*YOUR GOAL*: Repeat exactly the lines running from the first line of the data to the line containing "for p in ya]", both ends included, and nothing else; drop the pictures.

# # # # #

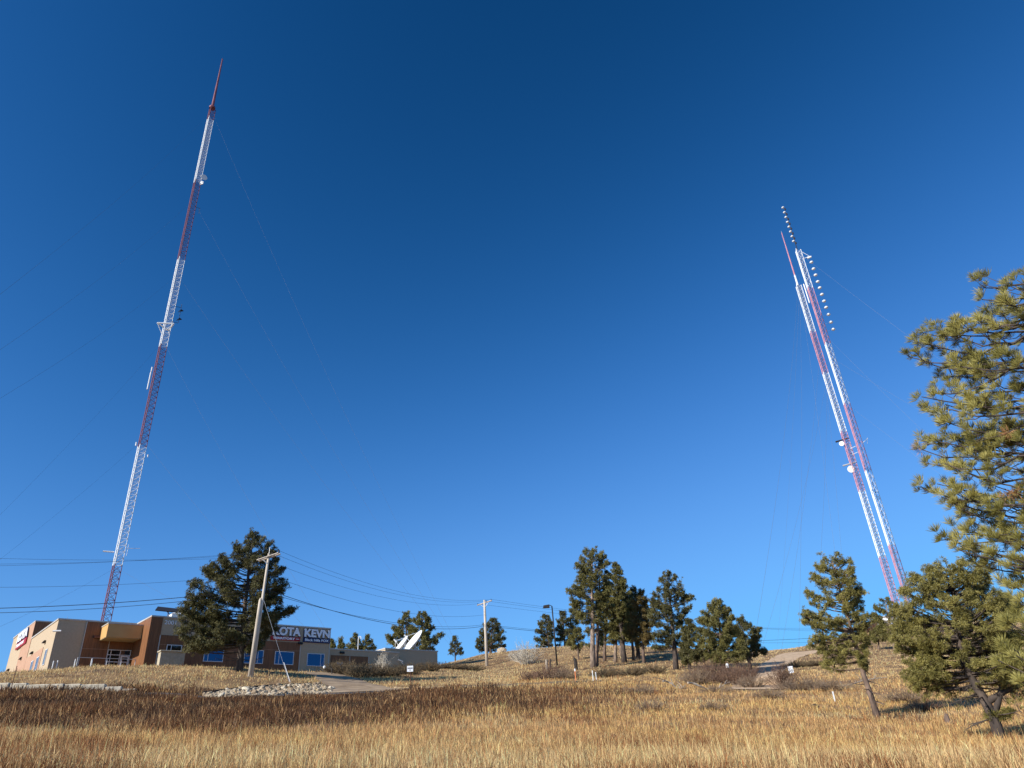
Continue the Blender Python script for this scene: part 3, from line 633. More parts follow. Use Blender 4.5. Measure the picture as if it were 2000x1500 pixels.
# twin towers on the right
rA = 190.; aA = math.radians(26.69); zbA = 21.3
ya = [(1719, 1088), (1678, 959), (1646, 843), (1608, 729), (1586, 648), (1559, 557)]; za = [zbA]+[tz(*p, rA) for p in ya]
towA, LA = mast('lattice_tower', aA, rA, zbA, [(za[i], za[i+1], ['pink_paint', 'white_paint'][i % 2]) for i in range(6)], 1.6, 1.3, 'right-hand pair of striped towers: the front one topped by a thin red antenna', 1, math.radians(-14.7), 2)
z1, z2 = tz(1553, 537, rA), tz(1528, 454, rA); antenna(towA, zbA, za[-1], z1, 'white_paint', .28, .2, 6); antenna(towA, zbA, z1, z2, 'pink_paint', .2, .1, 16)
rvA = np.array([math.cos(aA), -math.sin(aA), 0])
s = Segs()
for i in range(64):
    z = za[0]+(za[1]-za[0]+38)*i/64-zbA+4
    s.add(rvA*-.1+[0, 0, z], rvA*1.0+[0, 0, z], .035)
for o_ in (.05, .4): s.add(rvA*o_+[0, 0, 1], rvA*o_+[0, 0, za[-1]-zbA], .045)
s.build('feed_line', 'grey_feed', towA)
MB().tube([rvA*1.6+[0, 0, tz(1580, 592, rA)-zbA], rvA*1.6+[0, 0, tz(1566, 556, rA)-zbA]], .17, 8).build('panel_antenna', 'white_metal', towA)
drum(towA, zbA, tz(1646, 866, rA), -rvA[:2]*1.1, dirc(205, -.1), 1.3); drum(towA, zbA, tz(1664, 916, rA), -rvA[:2]*.7, dirc(205, -.15), 1.8); drum(towA, zbA, tz(1748, 1162, rA), rvA[:2]*2.2, dirc(230), 1.1)
for q, m in (((1642, 861), 'dark_metal'), ((1660, 907), 'galvanised')):
    z = tz(*q, rA)-zbA; c = -rvA*1.0; MB().tube([c-rvA*1.4+[0, 0, z], c+rvA*1.9+[0, 0, z+.3]], [.22, .14], 6).build('ice_shield', m, towA)
MB().tube([np.array([0, 0, z2-zbA]), np.array([0, 0, z2-zbA+.6])], .05, 5).build('lightning_rod', 'galvanised', towA)
rB = 200.; aB = math.radians(27.52); zbB = 22.
yb = [(1735, 1065), (1692, 919), (1653, 788), (1616, 670), (1582, 562), (1560, 487)]; zb_ = [zbB]+[tz(*p, rB) for p in yb]
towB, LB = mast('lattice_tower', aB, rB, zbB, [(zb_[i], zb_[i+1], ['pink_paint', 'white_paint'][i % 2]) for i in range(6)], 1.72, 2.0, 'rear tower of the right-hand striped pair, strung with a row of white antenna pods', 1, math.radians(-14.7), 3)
rvB = np.array([math.cos(aB), -math.sin(aB), 0]); zt_ = tz(1530, 405, rB); antenna(towB, zbB, zb_[-1], zt_, 'dark_metal', .12, .07)
def pod(parent, c, m='white_metal', R_=.42):
    mb = MB(); pr = [(0, -.9), (.6, -.75), (1, -.2), (.95, .2), (.5, .7), (0, .85)]; vs = []; fs = []; n = 10
    for q, h in pr:
        for k in range(n): a = 2*PI*k/n; vs.append((c[0]+R_*1.25*q*math.cos(a), c[1]+R_*1.25*q*math.sin(a), c[2]+R_*h))
    for i in range(len(pr)-1):
        for k in range(n): fs.append((i*n+k, i*n+(k+1) % n, (i+1)*n+(k+1) % n, (i+1)*n+k))
    mb.add(vs, fs); return mb.build('antenna_pod', m, parent, smooth=True)
for k in range(8):
    z = tz(1530+25*k*.93/7.4, 405+68*k/7.3, rB)-zbB; pod(towB, (-rvB[0]*.3, -rvB[1]*.3, z), R_=.36)
    MB().tube([(rvB[0]*.25, rvB[1]*.25, z-1.3), (rvB[0]*.25, rvB[1]*.25, z-.7)], .2, 6).build('antenna_bay', 'dark_metal', towB)
pods = [(1579, 514), (1583, 527), (1587, 539), (1591, 552), (1595, 564), (1599, 577), (1603, 590), (1608, 602), (1612, 616), (1617, 631), (1621, 645)]
for k, p in enumerate(pods):
    z = tz(*p, rB)-zbB; c = rvB*2.75; pod(towB, (c[0], c[1], z), R_=.46)
    MB().tube([rvB*.9+[0, 0, z], c+[0, 0, z]], .022, 4).build('pod_arm', 'galvanised', towB)
z = tz(1574, 500, rB)-zbB; mb = MB(); mb.tube([rvB*.8+[0, 0, z-.6], rvB*2.7+[0, 0, z-.6]], .08, 5); mb.tube([rvB*.8+[0, 0, z+2.3], rvB*2.7+[0, 0, z-.4]], .05, 5); mb.tube([rvB*2.0+[0, 0, z-.9], rvB*3.2+[0, 0, z-.9]], [.4, .3], 8); mb.build('side_antenna', 'white_metal', towB)
mb = MB(); 
for q, o_ in (((1672, 868), 1), ((1668, 872), -1), ((1666, 885), -1)): z = tz(*q, rB)-zbB; mb.tube([rvB*o_*.9+[0, 0, z], rvB*o_*2.6+[0, 0, z+(1 if o_ > 0 else -.4)]], .07, 5); mb.tube([rvB*o_*2.0+[0, 0, z-.5], rvB*o_*2.4+[0, 0, z+1.1]], .05, 5)
mb.build('side_antenna', 'white_metal', towB)
s = Segs(); s.add(rvB*.25+[0, 0, 1], rvB*.25+[0, 0, zb_[-1]-zbB-4], .07); s.add(rvB*.05+[0, 0, 1], rvB*.05+[0, 0, zb_[1]-zbB], .07)
for i in range(30): z = i*1.25+.5; s.add(rvB*.3+[0, 0, z], rvB*.75+[0, 0, z], .04)
s.build('feed_line', 'grey_feed', towB)
bA = (rA*math.sin(aA), rA*math.cos(aA)); bB = (rB*math.sin(aB), rB*math.cos(aB))
for z, px, py, dist in [(za[-1], 1503, 1040, 95), (za[-1]-2, 1530, 1040, 80), (za[-2]-8, 1556, 1200, 60), (za[-3]-2, 1530, 1200, 60)]: guy(towA, zbA, bA, z, anchor_thru(bA, z, px, py, dist), rad=.014)
for z, px, py in [(za[-1]-3, 1645, 1030), (za[-3], 1650, 1100)]: guy(towA, zbA, bA, z, tuple(gp(px+5, 150)), rad=.014)
for z, px, py, dist in [(zb_[-1]-1, 1790, 665, 90), (tz(1618, 650, rB), 1790, 825, 90), (tz(1630, 697, rB), 1850, 830, 90), (tz(1653, 788, rB), 1800, 905, 60)]: guy(towB, zbB, bB, z, anchor_thru(bB, z, px, py, dist), rad=.016, sag=.008)
for z, px in [(zb_[-1]-1, 1560), (tz(1616, 670, rB), 1590)]: guy(towB, zbB, bB, z, tuple(gp(px, 120)), rad=.014)
# equipment hut at the tower feet
p = at(1738, 1212, 178); t = tag(empty('equipment_hut', (p[0], p[1], p[2]-1.8), .4), 'small white equipment hut at the foot of the twin towers', 'hut')
MB().box(-2.2, 2.2, -1.5, 1.5, -2, 2.4).build('wall', 'white_metal', t); MB().box(-2.4, 2.4, -1.7, 1.7, 2.4, 2.6).build('roof', 'galvanised', t)
# ------------------------------------------------------------------ utility poles, wires, street lamp
def on_axis(base_px, top_px, r):
    b = at(*base_px, r); b[2] = h1(b[0], b[1]); tp = at(*top_px, r); return b, tp-b
b1, v1 = on_axis((492, 1313), (526, 1078), 62.); 
pole1 = tag(empty('utility_pole', tuple(b1)), 'nearest wooden utility pole, leaning beside the big pine in front of the building', 'utility pole', 'wooden utility poles along the road')
MB().tube([v1*.46*0-np.array([0, 0, .5]), v1*.5, v1*.985], [.13, .12, .10], 12).build('pole', 'pole_wood', pole1, smooth=True)
sd_ = np.array([-.12, -.08, 0]); MB().tube([sd_-[0, 0, .5], sd_+v1*.59, sd_+v1*.61], [.17, .14, .08], 12).build('stub_pole', 'pole_wood', pole1, smooth=True)
e0 = at(502, 1092, 62.)-b1; e1 = at(543.5, 1078, 62.)-b1; ax = e1-e0; ax[2] *= 1; dd = np.array([.10, .20, 0])
mid = (e0+e1)/2; ax = ax/np.linalg.norm(ax)
# a double crossarm that recedes along the line of sight
cdir = at(544, 1078, 61.55)-at(502, 1092, 62.45); cl = np.linalg.norm(cdir)/2; cdir /= cl*2
for s_ in (-1, 1):
    o_ = np.array([cdir[1], -cdir[0], 0])*.17*s_; c = v1*.955+o_
    MB().tube([c-cdir*cl, c+cdir*cl], .075, 4).build('crossarm', 'pole_wood', pole1)
    MB().tube([v1*.90+o_*.8, c-cdir*.55], .025, 4).build('brace', 'galvanised', pole1)
ins = []
for f_ in (-cl*.92, 0.3, cl*.95):
    c = v1*.955+cdir*f_; MB().tube([c+[0, 0, .07], c+[0, 0, .14], c+[0, 0, .22], c+[0, 0, .3]], [.03, .07, .07, .04], 8).build('insulator', 'dark_metal', pole1); ins.append(b1+c+[0, 0, .26])
MB().tube([v1*.97, v1*1.04], .02, 5).build('pole_pin', 'galvanised', pole1)
b2, v2 = on_axis((951, 1299), (946, 1172), 107.)
pole2 = tag(empty('utility_pole', tuple(b2)), 'distant pale utility pole with one crossarm on the grassy ridge', 'utility pole', 'wooden utility poles along the road')
MB().tube([-np.array([0, 0, .5]), v2*.5, v2], [.24, .2, .15], 10).build('pole', 'pole_wood', pole2, smooth=True)
cdir2 = at(958, 1171, 106.5)-at(934, 1179, 107.5); cdir2 /= np.linalg.norm(cdir2); ins2 = []
MB().tube([v2*.955-cdir2*1.25, v2*.955+cdir2*1.25], .085, 4).build('crossarm', 'pole_wood', pole2)
for f_ in (-1.15, .35, 1.15):
    c = v2*.955+cdir2*f_; MB().tube([c, c+[0, 0, .25]], .05, 6).build('insulator', 'dark_metal', pole2); ins2.append(b2+c+[0, 0, .2])
for s_ in (-1, 1): MB().tube([v2*.88, v2*.95+cdir2*.7*s_], .03, 4).build('brace', 'galvanised', pole2)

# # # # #

*EXERCISE RESPONSE*:
Continue the Blender Python script for this scene: part 3, from line 633. More parts follow. Use Blender 4.5. Measure the picture as if it were 2000x1500 pixels.
# twin towers on the right
rA = 190.; aA = math.radians(26.69); zbA = 21.3
ya = [(1719, 1088), (1678, 959), (1646, 843), (1608, 729), (1586, 648), (1559, 557)]; za = [zbA]+[tz(*p, rA) for p in ya]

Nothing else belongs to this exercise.